Facile coating of manganese oxide on tin oxide nanowires with high-performance capacitive behavior

In this paper, a very simple solution-based method is employed to coat amorphous MnO₂ onto crystalline SnO₂ nanowires grown on stainless steel substrate, which utilizes the better electronic conductivity of SnO₂ nanowires as the supporting backbone to deposit MnO₂ for supercapacitor electrodes. Cyclic voltammetry (CV) and galvanostatic charge/discharge methods have been carried out to study the capacitive properties of the SnO₂/MnO₂ composites. A specific capacitance (based on MnO₂) as high as 637 F g^-1 is obtained at a scan rate of 2 mV s^-1 (800 F g^-1 at a current density of 1 A g^-1) in 1 M Na₂SO₄ aqueous solution.
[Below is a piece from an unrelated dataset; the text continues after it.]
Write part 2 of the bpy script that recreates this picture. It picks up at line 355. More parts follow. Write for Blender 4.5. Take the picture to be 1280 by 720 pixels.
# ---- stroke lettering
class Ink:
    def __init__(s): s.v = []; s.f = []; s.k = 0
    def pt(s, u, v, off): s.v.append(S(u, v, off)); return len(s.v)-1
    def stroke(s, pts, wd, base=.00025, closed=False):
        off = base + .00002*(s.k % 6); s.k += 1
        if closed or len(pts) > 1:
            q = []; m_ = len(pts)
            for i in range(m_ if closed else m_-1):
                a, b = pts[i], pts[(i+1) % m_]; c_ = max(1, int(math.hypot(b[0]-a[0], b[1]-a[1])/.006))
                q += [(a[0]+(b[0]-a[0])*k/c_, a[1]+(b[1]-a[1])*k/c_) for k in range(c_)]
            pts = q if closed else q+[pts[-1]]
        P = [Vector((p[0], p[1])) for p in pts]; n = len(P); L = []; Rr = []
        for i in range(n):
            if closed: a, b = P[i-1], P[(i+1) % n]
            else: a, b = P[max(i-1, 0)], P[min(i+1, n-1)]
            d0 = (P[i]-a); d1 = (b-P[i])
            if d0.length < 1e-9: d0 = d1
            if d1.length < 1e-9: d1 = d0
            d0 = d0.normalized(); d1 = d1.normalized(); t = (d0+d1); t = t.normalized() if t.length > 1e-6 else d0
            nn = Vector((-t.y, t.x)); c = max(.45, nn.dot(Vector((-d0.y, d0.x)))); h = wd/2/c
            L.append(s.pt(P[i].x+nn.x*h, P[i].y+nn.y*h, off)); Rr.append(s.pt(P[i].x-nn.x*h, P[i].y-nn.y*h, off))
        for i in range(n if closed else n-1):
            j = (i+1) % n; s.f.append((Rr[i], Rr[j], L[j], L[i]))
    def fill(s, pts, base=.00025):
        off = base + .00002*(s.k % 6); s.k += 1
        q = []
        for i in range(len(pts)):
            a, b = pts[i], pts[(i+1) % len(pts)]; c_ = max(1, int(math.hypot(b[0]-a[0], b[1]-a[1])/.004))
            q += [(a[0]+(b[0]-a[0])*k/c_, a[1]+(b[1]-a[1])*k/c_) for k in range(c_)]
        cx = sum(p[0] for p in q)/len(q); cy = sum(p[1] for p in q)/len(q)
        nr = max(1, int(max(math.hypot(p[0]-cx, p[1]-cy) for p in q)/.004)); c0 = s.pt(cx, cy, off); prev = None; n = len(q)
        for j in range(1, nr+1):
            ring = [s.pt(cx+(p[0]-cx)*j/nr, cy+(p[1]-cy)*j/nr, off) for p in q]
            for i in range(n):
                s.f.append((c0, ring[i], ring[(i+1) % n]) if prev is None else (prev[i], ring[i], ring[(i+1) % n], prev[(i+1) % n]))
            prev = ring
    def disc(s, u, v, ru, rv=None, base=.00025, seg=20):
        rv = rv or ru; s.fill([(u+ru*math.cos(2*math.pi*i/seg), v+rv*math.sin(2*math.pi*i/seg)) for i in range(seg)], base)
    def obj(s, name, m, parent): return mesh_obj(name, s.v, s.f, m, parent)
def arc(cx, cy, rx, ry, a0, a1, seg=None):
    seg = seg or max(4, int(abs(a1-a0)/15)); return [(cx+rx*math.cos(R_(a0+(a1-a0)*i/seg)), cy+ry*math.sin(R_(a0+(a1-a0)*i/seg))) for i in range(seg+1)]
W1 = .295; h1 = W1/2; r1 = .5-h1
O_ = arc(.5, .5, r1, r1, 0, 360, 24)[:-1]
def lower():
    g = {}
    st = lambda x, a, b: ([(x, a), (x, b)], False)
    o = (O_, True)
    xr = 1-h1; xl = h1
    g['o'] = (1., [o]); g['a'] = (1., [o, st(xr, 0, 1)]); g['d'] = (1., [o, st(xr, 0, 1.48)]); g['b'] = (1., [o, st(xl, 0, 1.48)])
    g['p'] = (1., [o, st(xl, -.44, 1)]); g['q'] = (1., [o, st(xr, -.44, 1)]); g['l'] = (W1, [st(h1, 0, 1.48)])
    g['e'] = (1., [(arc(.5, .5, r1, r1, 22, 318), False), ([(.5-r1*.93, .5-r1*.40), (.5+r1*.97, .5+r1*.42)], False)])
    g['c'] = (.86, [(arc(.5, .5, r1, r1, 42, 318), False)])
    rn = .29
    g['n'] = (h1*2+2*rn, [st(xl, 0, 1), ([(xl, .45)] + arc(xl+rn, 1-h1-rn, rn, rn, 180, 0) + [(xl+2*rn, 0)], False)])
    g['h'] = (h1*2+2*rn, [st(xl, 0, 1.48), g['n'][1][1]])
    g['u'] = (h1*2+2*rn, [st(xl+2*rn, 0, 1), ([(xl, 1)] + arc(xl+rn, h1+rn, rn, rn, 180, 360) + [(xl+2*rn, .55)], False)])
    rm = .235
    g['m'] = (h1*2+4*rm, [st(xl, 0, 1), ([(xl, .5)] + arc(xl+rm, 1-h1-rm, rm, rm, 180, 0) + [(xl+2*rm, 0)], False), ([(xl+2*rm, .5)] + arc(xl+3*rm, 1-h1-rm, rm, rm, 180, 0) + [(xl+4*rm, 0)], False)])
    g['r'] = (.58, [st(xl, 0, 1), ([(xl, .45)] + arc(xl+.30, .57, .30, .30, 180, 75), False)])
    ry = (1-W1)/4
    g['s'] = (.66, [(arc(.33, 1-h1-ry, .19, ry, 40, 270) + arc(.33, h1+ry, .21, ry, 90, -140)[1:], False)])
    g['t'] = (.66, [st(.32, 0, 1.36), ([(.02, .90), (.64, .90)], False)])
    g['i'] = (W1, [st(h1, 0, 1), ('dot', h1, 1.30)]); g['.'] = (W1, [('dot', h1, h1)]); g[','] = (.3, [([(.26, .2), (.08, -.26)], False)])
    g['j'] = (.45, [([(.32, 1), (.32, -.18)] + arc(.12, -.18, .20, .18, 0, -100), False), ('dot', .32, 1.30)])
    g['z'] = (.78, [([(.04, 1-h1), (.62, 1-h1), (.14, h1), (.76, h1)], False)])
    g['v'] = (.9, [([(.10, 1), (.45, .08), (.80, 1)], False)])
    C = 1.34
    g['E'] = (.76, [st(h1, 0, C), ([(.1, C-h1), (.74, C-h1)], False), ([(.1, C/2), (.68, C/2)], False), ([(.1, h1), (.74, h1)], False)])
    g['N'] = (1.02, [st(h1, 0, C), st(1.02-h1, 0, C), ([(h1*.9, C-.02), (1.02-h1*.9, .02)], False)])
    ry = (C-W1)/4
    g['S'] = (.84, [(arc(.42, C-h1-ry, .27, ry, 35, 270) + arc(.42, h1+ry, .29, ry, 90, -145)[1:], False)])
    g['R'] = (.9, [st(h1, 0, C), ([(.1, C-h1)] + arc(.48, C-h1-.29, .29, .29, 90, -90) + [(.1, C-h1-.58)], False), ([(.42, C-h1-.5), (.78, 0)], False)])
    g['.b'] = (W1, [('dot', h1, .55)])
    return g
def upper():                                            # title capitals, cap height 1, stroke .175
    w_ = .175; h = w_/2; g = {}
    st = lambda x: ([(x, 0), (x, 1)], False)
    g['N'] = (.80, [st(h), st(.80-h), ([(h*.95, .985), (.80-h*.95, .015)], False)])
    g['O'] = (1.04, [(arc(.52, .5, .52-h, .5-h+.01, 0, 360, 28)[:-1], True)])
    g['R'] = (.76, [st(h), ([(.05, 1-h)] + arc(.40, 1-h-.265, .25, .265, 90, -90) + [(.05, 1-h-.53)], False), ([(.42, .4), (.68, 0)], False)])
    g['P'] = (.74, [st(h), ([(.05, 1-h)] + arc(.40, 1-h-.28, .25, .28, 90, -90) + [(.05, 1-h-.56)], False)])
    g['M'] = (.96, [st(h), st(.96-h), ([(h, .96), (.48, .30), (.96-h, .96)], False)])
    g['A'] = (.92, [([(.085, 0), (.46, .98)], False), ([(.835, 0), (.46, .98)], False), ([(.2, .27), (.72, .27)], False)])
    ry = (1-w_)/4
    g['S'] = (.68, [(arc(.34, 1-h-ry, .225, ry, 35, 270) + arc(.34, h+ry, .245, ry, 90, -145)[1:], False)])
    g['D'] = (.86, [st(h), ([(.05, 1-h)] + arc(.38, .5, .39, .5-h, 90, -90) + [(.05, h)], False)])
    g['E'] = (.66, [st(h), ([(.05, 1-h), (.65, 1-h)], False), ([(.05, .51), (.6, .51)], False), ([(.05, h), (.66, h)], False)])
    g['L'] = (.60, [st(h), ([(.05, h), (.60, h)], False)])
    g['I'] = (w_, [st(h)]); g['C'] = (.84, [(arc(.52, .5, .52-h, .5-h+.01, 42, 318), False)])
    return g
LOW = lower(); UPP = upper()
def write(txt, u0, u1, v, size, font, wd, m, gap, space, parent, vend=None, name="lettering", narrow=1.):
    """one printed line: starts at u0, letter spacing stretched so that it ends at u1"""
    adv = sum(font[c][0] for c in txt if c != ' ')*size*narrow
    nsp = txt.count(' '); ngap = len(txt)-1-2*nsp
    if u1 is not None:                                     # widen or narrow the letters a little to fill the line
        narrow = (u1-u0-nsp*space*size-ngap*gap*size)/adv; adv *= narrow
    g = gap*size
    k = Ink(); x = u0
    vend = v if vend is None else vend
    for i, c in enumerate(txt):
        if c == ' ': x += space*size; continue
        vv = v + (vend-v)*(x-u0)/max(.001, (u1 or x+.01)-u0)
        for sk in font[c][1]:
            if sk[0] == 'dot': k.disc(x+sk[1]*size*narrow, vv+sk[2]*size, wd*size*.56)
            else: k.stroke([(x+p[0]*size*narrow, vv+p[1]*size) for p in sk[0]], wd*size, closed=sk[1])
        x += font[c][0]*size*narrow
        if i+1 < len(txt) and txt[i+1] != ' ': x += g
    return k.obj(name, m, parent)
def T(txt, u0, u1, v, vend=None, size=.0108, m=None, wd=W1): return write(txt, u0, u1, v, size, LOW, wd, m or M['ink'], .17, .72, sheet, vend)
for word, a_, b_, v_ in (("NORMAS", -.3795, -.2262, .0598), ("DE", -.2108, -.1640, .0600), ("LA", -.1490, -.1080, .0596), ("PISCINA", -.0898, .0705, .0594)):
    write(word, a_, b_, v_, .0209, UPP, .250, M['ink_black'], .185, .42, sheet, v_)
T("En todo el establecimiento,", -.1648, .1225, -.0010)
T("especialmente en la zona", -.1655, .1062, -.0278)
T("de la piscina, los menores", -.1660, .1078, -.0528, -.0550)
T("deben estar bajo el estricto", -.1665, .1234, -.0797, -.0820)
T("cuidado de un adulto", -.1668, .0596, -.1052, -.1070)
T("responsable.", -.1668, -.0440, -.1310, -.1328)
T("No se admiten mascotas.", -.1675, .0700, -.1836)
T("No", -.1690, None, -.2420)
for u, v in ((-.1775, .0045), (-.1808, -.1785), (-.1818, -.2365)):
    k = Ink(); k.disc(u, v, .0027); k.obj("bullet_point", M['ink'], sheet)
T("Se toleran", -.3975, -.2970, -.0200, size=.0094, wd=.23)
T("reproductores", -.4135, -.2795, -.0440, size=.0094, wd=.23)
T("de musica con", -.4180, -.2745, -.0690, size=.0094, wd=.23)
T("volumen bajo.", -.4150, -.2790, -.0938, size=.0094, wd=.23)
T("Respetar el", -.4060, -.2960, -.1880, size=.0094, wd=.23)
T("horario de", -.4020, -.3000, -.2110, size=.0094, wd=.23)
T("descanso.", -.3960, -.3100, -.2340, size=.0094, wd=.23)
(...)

The energy density and power density measured at 50 A g ^-1 are 35.4 W h kg^-1 and 25 kW kg^-1, respectively, demonstrating the good rate capability. In addition, the SnO ₂/MnO₂ composite electrode shows excellent long-term cyclic stability (less than 1.2% decrease of the specific capacitance is observed after 2000 CV cycles). The temperature-dependent capacitive behavior is also discussed. Such high-performance capacitive behavior indicates that the SnO₂/MnO₂ composite is a very promising electrode material for fabricating supercapacitors.